Sultan III. Murad, babası Sultan II. Selim zamanında verilen donanmanın tekrardan oluşturulması emrine harfiyen riayet ederek çok kısa bir surede mükemmel bir donanma oluşturulması işini sıkı sıkıya takip etti. İnebahtı Deniz Harbi’nde emrindeki 87 gemiyi sağ salim kurtaran ve İstanbul'a geri donen Uluç Ali Reis Kılıç namı ile paşalığa terfi ettirildi ve kaptanıderya görevi uhdesine verildi. Yemen fatihi Koca Sinan Paşa da Tunus’a yapılacak bu sefer için serdar tayin edildi.

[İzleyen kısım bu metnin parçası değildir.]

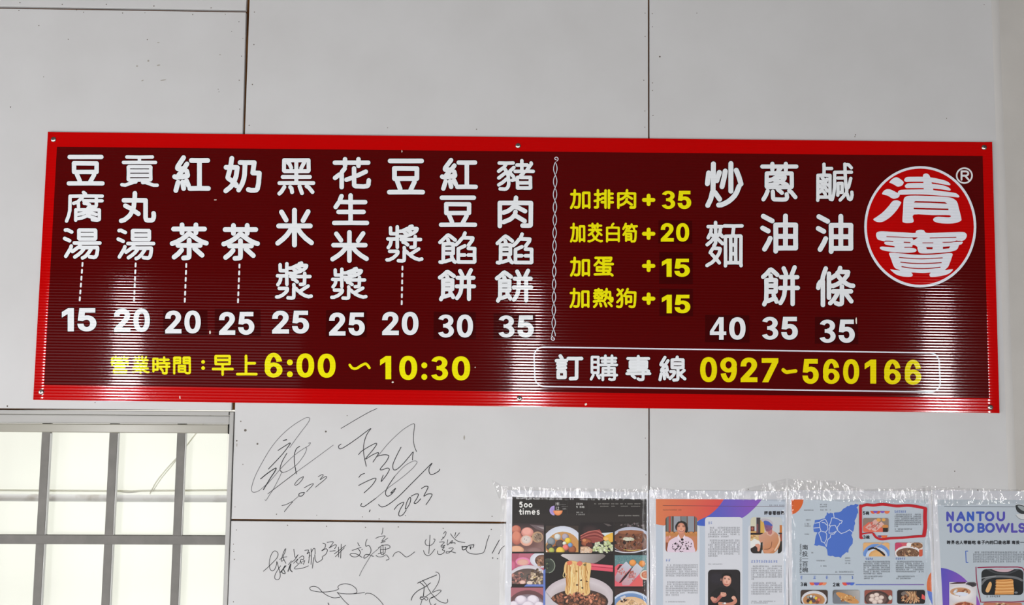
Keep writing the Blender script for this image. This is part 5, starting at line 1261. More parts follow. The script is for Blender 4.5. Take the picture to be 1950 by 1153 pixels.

 Kılıç Ali Paşa komutasındaki 300 parçalık donanma ve içinde bulunan 40 bin kişilik ordu ile beraber İstanbul'dan ayrılır. 11 Temmuz 1574 tarihinde Tunus sahillerine çıkan ordu çok seri bir harekât neticesinde 13 Eylül'e kadar Tunus’un zaptını tamamlar. Bu harpler sırasında 10 bin düşman askeri öldürülür ve 14 bini de esir alınır. Bu İspanyol tarihindeki en büyük yenilgilerden biridir. Arap tarihçi El Vefrani Saadi Hanedanının tarihini anlattığı bir eserinde Osmanlılar’ın bu harekâtını anlattığı kısmında donanma mevcudunu 450 ve orduyu da 100 bin asker olarak vermekteyse de, eserinde verdiği bu sayılardan kastının mevcut ordunun bu büyüklükteki bir ordu kadar iş yapmış olması yüzündendir. Tunus’un zaptından sonra Ramazan Paşa beylerbeyi tayin edildi. Tunus seferinin akabinde İspanyollar hem manen hem de maddi olarak zora düştüklerinden Osmanlılar ile bir süreliğine uğraşmama yoluna gitmişlerdir.